Voltando à primavera de 1987, eu 19 anos, apaixono-me que nem um perdido pela beldade do curso (belíssima, loira, 1m80, inteligente, rica - andava de BMW, pintora e doida varrida).
No quarto, altas horas da noite, o Chico tenta dormir e, de candeeiro aceso, escrevo poemas de amor. Às tantas ele perde a paciência, soergue-se da cama apoiando-se no cotovelo e diz:
- O que caralho estás tu a fazer?
-Estou a escrever.
- A escrever o quê?
- Poemas...
Ele põe um sorriso trocista e diz:
- Estás apaixonado!
- Pois...
- Deixa-te de escritas, vai lá e diz-lhe que gostas dela!
- Mas... ela é muito bonita tem montes de dinheiro.

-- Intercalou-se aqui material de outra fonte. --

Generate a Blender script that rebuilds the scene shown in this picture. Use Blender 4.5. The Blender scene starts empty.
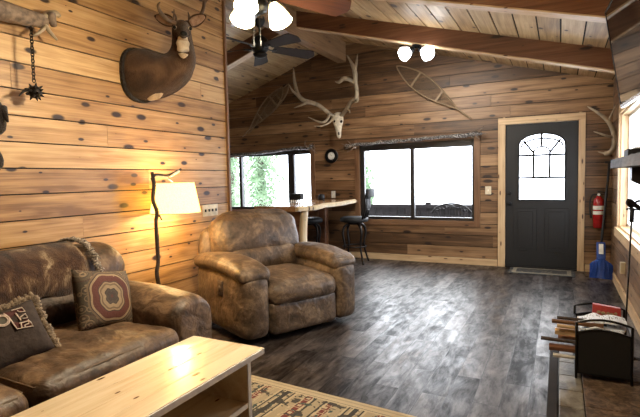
import bpy, bmesh, math, random
import numpy as np
from mathutils import Vector, Matrix, noise
random.seed(7)
PI = math.pi
col = bpy.context.scene.collection
scene = bpy.context.scene

# ---------------------------------------------------------------- camera
F = 472.0; CX = 320.0; CY = 208.5; H = 1.35
yv = np.array([560-CX, -(174-CY), -F]); yv /= np.linalg.norm(yv)
xv = -np.array([-611-CX, -(198.7-CY), -F]); xv /= np.linalg.norm(xv)
xv = xv - yv*xv.dot(yv); xv /= np.linalg.norm(xv)
zv = np.cross(xv, yv)
RW = np.array([xv, yv, zv])
cd = bpy.data.cameras.new('camera'); cam = bpy.data.objects.new('camera', cd); col.objects.link(cam)
cd.sensor_fit = 'HORIZONTAL'; cd.sensor_width = 36.0; cd.lens = 36.0*F/640.0; cd.clip_start = 0.05
cam.matrix_world = Matrix.Translation((0, 0, H)) @ Matrix([list(r) for r in RW]).to_4x4()
scene.camera = cam

def at(ax, val, px, py):
    """world point where the photo's pixel meets the plane axis=val"""
    d = RW @ np.array([px-CX, -(py-CY), -F])
    o = np.array([0, 0, H]); t = (val-o[ax])/d[ax]
    return Vector(o+d*t)

# ---------------------------------------------------------------- materials
def new_mat(name):
    m = bpy.data.materials.new(name); m.use_nodes = True
    nt = m.node_tree
    return m, nt, nt.nodes['Principled BSDF']
def N(nt, t, **k):
    n = nt.nodes.new(t)
    for a, b in k.items():
        if a in n.inputs: n.inputs[a].default_value = b
        else: setattr(n, a, b)
    return n
def ramp(nt, stops, fac=None, interp='LINEAR'):
    r = nt.nodes.new('ShaderNodeValToRGB'); cr = r.color_ramp; cr.interpolation = interp
    while len(cr.elements) < len(stops): cr.elements.new(0.5)
    for e, (p, c) in zip(cr.elements, stops):
        e.position = p; e.color = (*c, 1) if len(c) == 3 else c
    if fac is not None: nt.links.new(fac, r.inputs['Fac'])
    return r
def mixc(nt, a, b, fac, mode='MIX'):
    n = nt.nodes.new('ShaderNodeMix'); n.data_type = 'RGBA'; n.blend_type = mode
    for s, v in ((n.inputs[6], a), (n.inputs[7], b), (n.inputs[0], fac)):
        if hasattr(v, 'links'): nt.links.new(v, s)
        elif isinstance(v, (int, float)): s.default_value = v
        else: s.default_value = (*v, 1)
    return n.outputs[2]
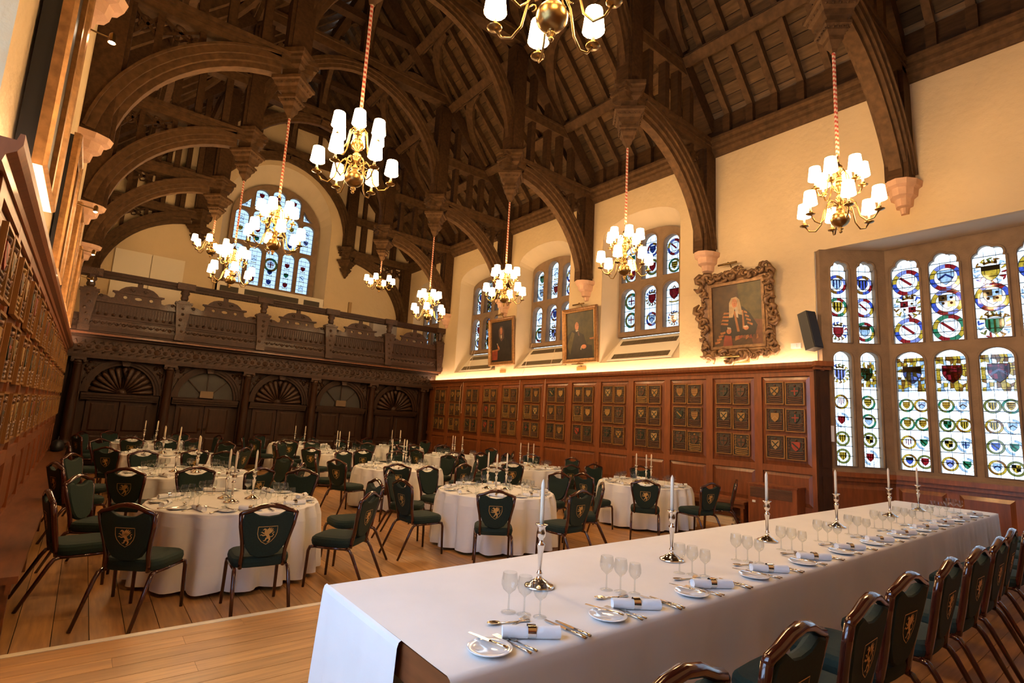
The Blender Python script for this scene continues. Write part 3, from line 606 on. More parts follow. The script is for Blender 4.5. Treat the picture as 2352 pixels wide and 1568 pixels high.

- Isso não interessa nada, o que interessa é haver vontade de foder!
Eu pensei:  "foda-se, vá-se lá ver este cabrão, é claro, todas o querem comer mas a mim não, magro, quase imberbe, pobre e sujo, isto é que é um conselho de merda, ir lá e dizer-lhe, como dizer e dizer o quê"?
E ele acrescenta:
- Ou há vontade de foder ou está tudo fodido, apaga a luz e vai dormir, deixa lá os poemas.

Esta conversa acompanhou-me toda a vida, uns anos mais tarde tentei seduzir mulheres que não me desejavam, deixei-me seduzir por mulheres que não desejava e por aí fora. percebi que o desejo se pode inventar, que se pode fazer alguém desejar-nos pela sedução; que o amor é uma grande armadilha para o desejo das mulheres, depois de se apaixonarem começam a desejar o homem que antes não lhes deixava rasto de molhado, etc... erros crassos! sempre erros crassos!

Os corpos só conhecem a sua verdade e a sua linguagem é química e subliminar, é a linguagem pura, natural, antiga, admirável, verdadeira e bestial do desejo.
Pode-se chegar a amar intensamente alguém que não desejámos mas, o Chico tinha razão:
"Ou há vontade de foder ou está tudo fodido".